I've been doing pretty good at PMA the last week or so...but tonight, I've got this feeling that won't leave me alone.
H seems completely content with our current living arrangement. I have been completely undemanding of his time, help, attention. I am appreciative of what I do get.
During a discussion...probably the last one back in October, H made the statement that he is just an independent guy. He "likes having me around", but it doesn't bother him if I'm not. Same goes for anyone else. He's fine on his own.
So is all my effort wasted? If I don't end up with a man who truly cares about me, who truly wants to be with me, what is all this for? Why am I trying so hard to save something that will never be really appreciated or valued?
Sweetie, my H seems to be the same kind of person. And, especially now, is the time you want someone DYING to spend time with you. I KNOW. sigh.
I have no words of wisdom (hell, I can't even work up the gumption to post on my own thread yet today, maybe tonight) - just wanted to support you and hang out on your curb.
Forget the former things; do not dwell on the past. See, I am doing a new thing! Is 43:18-19
If it seems slow in coming, wait. It's on its way. It will come right on time. Hab 2:3
My H also seems perfectly content at being friends/roommates/coparents and NOTHING else. I have been trying, but he is just not interested. Sometimes I think to myself, why bother, why not end this and start over with someone that does want to be with me....but then I push those thoughts away and look at the faces of our 3 children. Who knows, maybe someday things will turn around for the better
Today has been both good and bad. Good in that I do feel stronger in my detachment, capable of handling most things on my own, and happy in my own skin. I think that I am a pretty dang good catch.
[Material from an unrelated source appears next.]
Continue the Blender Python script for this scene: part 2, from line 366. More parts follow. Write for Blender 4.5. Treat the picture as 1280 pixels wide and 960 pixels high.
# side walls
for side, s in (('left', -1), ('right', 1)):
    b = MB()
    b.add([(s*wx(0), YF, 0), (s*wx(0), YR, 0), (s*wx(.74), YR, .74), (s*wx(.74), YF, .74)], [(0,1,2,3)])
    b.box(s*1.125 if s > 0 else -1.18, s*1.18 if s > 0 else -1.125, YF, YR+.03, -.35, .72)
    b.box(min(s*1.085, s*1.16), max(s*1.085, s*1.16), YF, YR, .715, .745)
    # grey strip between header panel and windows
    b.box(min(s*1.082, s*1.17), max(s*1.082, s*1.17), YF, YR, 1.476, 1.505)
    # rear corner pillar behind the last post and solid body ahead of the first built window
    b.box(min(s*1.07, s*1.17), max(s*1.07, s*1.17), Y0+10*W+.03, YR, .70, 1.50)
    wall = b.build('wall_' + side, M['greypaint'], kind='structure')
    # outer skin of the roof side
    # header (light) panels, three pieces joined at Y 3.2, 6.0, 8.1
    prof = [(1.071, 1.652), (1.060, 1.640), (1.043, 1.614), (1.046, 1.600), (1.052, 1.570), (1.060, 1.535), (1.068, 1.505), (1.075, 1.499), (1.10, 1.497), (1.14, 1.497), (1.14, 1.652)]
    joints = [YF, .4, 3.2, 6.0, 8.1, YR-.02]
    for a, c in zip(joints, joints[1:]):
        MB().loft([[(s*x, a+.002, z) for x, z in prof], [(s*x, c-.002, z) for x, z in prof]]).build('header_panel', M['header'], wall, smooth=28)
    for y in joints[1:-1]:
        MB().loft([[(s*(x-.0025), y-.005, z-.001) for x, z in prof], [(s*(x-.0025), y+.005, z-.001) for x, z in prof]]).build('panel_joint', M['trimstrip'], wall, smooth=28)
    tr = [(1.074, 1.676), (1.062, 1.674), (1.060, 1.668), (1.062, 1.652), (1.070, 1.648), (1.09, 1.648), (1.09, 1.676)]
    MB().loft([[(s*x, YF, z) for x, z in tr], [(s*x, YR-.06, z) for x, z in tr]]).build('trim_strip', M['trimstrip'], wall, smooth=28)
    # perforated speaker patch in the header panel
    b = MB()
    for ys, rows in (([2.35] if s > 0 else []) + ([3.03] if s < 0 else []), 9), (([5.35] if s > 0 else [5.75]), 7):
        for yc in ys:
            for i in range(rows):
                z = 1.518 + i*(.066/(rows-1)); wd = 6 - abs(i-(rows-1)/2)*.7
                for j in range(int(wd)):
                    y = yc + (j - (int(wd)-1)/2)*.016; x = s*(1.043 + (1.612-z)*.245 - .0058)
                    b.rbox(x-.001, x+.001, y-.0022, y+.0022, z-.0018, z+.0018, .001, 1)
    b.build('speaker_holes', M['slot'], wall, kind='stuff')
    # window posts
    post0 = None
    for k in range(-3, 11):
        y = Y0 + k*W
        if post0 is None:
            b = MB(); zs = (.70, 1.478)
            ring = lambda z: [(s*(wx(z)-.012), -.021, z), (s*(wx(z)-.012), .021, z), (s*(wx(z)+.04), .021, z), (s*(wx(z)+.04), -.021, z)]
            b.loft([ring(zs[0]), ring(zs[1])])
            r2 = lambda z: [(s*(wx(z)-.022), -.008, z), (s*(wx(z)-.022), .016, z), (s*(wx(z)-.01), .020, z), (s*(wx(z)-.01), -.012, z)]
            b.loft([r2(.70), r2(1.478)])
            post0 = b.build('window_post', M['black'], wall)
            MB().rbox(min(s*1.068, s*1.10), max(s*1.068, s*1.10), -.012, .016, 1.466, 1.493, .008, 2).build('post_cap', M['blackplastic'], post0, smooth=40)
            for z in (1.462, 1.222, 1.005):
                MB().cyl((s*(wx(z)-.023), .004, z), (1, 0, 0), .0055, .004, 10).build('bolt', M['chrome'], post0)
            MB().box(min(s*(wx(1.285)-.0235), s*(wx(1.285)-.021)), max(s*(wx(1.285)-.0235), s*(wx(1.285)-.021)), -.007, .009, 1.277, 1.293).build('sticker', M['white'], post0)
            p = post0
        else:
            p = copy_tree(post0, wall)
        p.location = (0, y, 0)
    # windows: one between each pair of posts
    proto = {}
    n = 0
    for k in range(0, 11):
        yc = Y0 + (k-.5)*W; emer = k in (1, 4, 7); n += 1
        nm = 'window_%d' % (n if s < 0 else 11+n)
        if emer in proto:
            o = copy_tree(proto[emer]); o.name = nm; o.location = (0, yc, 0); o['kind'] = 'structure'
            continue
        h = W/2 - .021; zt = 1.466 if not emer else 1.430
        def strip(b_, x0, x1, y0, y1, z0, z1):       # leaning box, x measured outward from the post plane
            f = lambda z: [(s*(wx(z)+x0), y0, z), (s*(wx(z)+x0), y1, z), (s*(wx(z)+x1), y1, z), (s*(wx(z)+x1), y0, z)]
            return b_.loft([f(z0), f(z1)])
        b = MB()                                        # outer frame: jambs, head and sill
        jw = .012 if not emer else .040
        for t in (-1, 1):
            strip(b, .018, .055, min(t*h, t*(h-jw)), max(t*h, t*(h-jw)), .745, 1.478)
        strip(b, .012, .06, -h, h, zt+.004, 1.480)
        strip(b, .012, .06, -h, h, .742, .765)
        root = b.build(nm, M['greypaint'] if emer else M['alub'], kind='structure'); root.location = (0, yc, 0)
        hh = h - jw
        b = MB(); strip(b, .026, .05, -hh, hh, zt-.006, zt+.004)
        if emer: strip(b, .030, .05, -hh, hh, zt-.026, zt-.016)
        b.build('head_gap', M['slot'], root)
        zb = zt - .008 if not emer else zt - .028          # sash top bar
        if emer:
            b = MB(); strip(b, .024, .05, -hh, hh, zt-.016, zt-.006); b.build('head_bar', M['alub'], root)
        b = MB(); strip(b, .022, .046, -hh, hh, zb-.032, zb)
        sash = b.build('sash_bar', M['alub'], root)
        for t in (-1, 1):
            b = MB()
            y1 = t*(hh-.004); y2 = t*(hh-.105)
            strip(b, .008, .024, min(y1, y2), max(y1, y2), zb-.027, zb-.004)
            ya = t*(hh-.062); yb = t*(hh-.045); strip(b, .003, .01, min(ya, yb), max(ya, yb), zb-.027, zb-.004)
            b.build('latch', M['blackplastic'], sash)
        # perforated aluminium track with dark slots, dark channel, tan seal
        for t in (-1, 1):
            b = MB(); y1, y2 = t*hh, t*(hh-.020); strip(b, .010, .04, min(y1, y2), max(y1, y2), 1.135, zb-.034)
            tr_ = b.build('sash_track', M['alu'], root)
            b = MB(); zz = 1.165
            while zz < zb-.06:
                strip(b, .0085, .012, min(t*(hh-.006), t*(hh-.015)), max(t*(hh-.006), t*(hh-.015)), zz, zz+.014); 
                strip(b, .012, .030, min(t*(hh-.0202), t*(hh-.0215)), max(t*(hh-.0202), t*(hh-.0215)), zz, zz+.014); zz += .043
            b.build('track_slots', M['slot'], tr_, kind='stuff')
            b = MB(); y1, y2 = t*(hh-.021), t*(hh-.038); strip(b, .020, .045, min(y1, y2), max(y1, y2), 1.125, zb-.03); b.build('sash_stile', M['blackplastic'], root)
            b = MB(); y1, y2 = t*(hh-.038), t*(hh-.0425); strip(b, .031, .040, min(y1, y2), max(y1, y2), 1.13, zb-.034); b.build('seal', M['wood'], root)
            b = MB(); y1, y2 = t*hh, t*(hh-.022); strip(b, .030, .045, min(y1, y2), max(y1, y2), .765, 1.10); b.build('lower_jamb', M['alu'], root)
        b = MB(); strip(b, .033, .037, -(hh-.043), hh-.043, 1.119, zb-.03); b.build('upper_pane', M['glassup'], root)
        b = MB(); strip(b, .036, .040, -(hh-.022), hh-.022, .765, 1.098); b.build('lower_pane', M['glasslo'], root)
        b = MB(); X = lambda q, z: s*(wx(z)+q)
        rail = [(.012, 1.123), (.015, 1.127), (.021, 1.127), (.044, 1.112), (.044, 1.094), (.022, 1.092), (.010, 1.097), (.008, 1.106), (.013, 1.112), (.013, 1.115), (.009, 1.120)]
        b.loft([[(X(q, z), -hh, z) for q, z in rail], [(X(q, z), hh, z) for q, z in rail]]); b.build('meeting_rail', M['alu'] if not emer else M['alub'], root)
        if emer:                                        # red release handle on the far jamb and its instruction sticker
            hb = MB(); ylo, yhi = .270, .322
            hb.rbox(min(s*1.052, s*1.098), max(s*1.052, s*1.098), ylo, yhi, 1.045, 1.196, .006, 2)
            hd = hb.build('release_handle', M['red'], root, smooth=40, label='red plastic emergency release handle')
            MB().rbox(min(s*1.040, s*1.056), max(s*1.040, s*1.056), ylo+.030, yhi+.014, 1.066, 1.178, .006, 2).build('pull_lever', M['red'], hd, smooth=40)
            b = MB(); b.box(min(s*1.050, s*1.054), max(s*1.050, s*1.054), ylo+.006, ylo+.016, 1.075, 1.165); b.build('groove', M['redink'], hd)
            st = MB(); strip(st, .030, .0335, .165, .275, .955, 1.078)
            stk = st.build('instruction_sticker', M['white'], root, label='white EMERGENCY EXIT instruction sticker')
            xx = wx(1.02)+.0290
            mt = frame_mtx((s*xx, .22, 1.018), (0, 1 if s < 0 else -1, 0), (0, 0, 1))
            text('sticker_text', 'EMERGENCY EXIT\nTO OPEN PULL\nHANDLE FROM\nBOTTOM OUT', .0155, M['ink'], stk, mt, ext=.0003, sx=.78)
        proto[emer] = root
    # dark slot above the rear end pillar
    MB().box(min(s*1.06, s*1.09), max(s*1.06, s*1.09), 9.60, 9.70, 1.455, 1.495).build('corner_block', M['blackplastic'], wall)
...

The day has been bad in the respect that we had H's extended family Christmas party today...I did all the prep, got everyone ready, picked him up. He was pleasant, I was pleasant but distant--he did notice that, I guess that's a plus--but I didn't do a grand job of acting all happy/bubbly.
I just kept noticing all the ways he is not trying to pursue me...I know I need to focus on positives, and there are many, but UGH. I want to REALLY BE WANTED. Respected. Cherished.
Have I ever mentioned that one of his favorite pet names for me is "ball and chain"? As IF--I've always let him do/have whatever he wants, tried to be supportive and loving, soft-spoken. And he's walked all over me.
When we parted this evening, he did say he'd come over later to spend some time with me. Sigh. Maybe I'm just slowly going crazy.